For almost 20 years now, Ellis has grown and sold pumpkins for Goshen County and those in surrounding areas. His corn maze started 14 years ago. Every year, Ellis plans out a new design for the corn maze and grows it with the help of The MAiZE, an incorporation based out of Utah that has been creating corn mazes for 25 years. Last year’s maze featured the Charmin bears in honor of the 2020 toilet paper shortage. This year, a “quizzical cow” pokes its head out to say, “Moo.”

The Ellis’ Harvest Home officially opened for the 2021 harvest season on Sept. 25. Families chatted while eating caramel apple cinnamon rolls and kids played in corn boxes. The Ellis family’s dogs roamed around, excited to see so many visitors. Ellis tries to add something new to the activities every year. This year featured farmer basketball.

Ellis always looks most forward to the people that come. He remembers one young couple that first came when they were engaged. The next year, they were married. The year after that, they had a small baby. Now, they have three young children and continue to visit Ellis’ Harvest Home every year.

“It’s fun to watch the families grow as we’ve done this,” Ellis said. “We’re part of their fall tradition, and we appreciate that.”

Ellis tries to keep the maze and other activities as family-friendly as possible. There aren’t any skeletons or ghouls that sit around the maze or pumpkin patch. Kids are free to roam the petting zoo and other activities without fear of coming across the boogeyman.

“We try to keep it all family, and where else can you go out for a whole day?...Fall is always what you look forward to when you’re a farmer because that’s where you collect the reward for what you’ve been doing all year,” Ellis said.

As far as where the quizzical cow for the corn maze comes from, Ellis isn’t really sure.

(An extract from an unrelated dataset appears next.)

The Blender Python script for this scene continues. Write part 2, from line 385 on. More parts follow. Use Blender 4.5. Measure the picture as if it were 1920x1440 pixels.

“One evening, we were talking about what to do for the designers. I said, ‘How about a cow?’  I had the picture in my head already. It was turning its head and going ‘moo.’ My wife and son both went to work. The design is pretty simple, but the maze itself is pretty difficult this year,” Ellis said.

Ellis’ Harvest Home first started as two small pumpkin plants in Ellis’ backyard. He began growing pumpkins as a way to connect with his nieces and nephews during the harvest season. As two plants grew into a few hundred-foot rows and then into an eighth of an acre, Ellis and his family knew it would eventually come down to whether or not they wanted to make a business out of selling pumpkins. They decided to stick with it, and Ellis’ Harvest Home was born.

Since then, the maze, pumpkin patch and other activities have been open rain or shine. Even as the weather gets colder and snow moves in earlier some years than others, guests still come to have fun.

Ellis remembers one year when there was several inches of snow on the ground. One family and their friends had already planned to visit, and they stuck to their plan despite the snow.

“They had snowball fights and they had fun,” Ellis recalls. “It is what you make of it.”

Ellis and his family have enjoyed putting on Ellis’ Harvest Home every year and look forward to the years to come.

“We get a lot of compliments and a lot of people thanking us for doing this, which we find is really quite rewarding.”